Conferences are an important way to share new research findings and connect with other researchers. The ‘poster session’ is now a mainstay of the conference circuit, but producing an effective scientific poster is actually quite an art.
Colin Purrington of Swarthmore College in Pennsylvania has written an entertaining and useful guide to making better posters. (Microsoft has even adapted his guide for their forum site – by editing out all the personality…)
In addition to including a lot of basic good sense and practical guidance that you will find useful next time you make a poster, there are even tips for the procrastinators who left it until the last minute:
If your poster is really bad, you might consider attaching a bag of sweets or crisps to the easel to lure visitors. If you situate yourself a few posters away, you can then pounce on people as they help themselves. If they have taken your food offering, they will feel obliged to stay and talk to you.

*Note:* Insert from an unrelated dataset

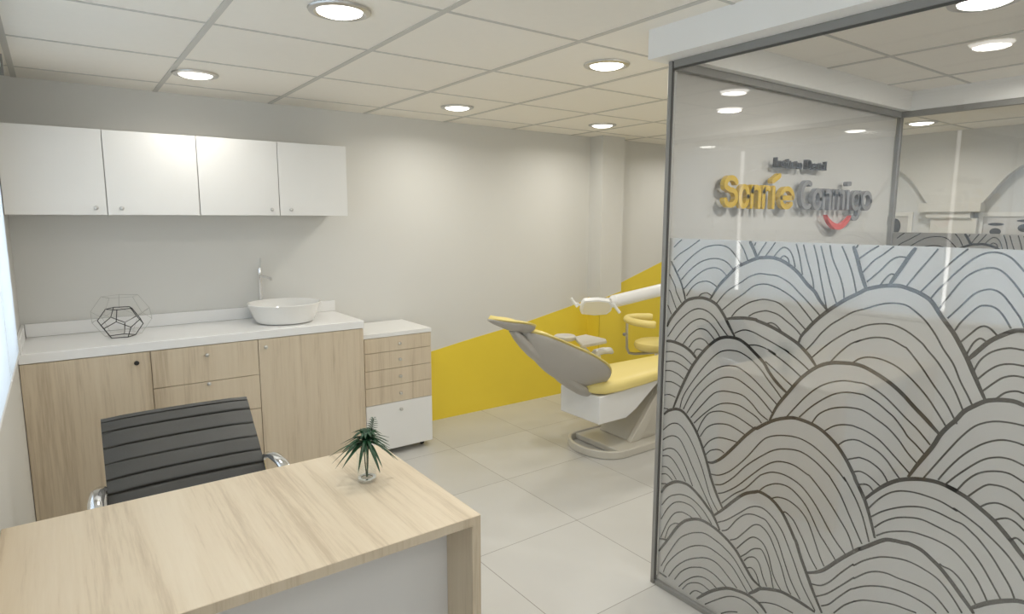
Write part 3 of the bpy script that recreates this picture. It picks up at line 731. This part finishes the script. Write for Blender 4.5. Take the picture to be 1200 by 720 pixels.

One tip suggests attaching mini-recorders to the poster where appropriate. That would be great if your poster was about music or birdsong for instance, but could also include comments from other researchers in your team, or end-users comments in their own words and voice.
He also encourages poster-makers to think about some important but unexpected issues. When you are choosing your colours, for example, do you keep in mind that a significant portion of your viewers (roughly 8% of men and 0.5% of women) are colour blind?
Purrington reminds people to use patterns as well as colours on graphics to ensure that colourblind people can follow your graphs and charts, but if you work in an office you might also wander the halls until you find someone who thinks the Ishihara circle below contains the number 21 and ask them to review your poster for you.
Given the competing demands on everyone’s time at a conference, and the fact that the poster session is often scheduled at the same time as, erm, refreshments, why not make a mini-poster on a sticky label and wear it in the bar next to your nametag?
Have you found poster sessions to be a useful way to share your research?
If you put your posters on your website after the conference, do they get hits?
What’s your best tip for making a better scientific poster?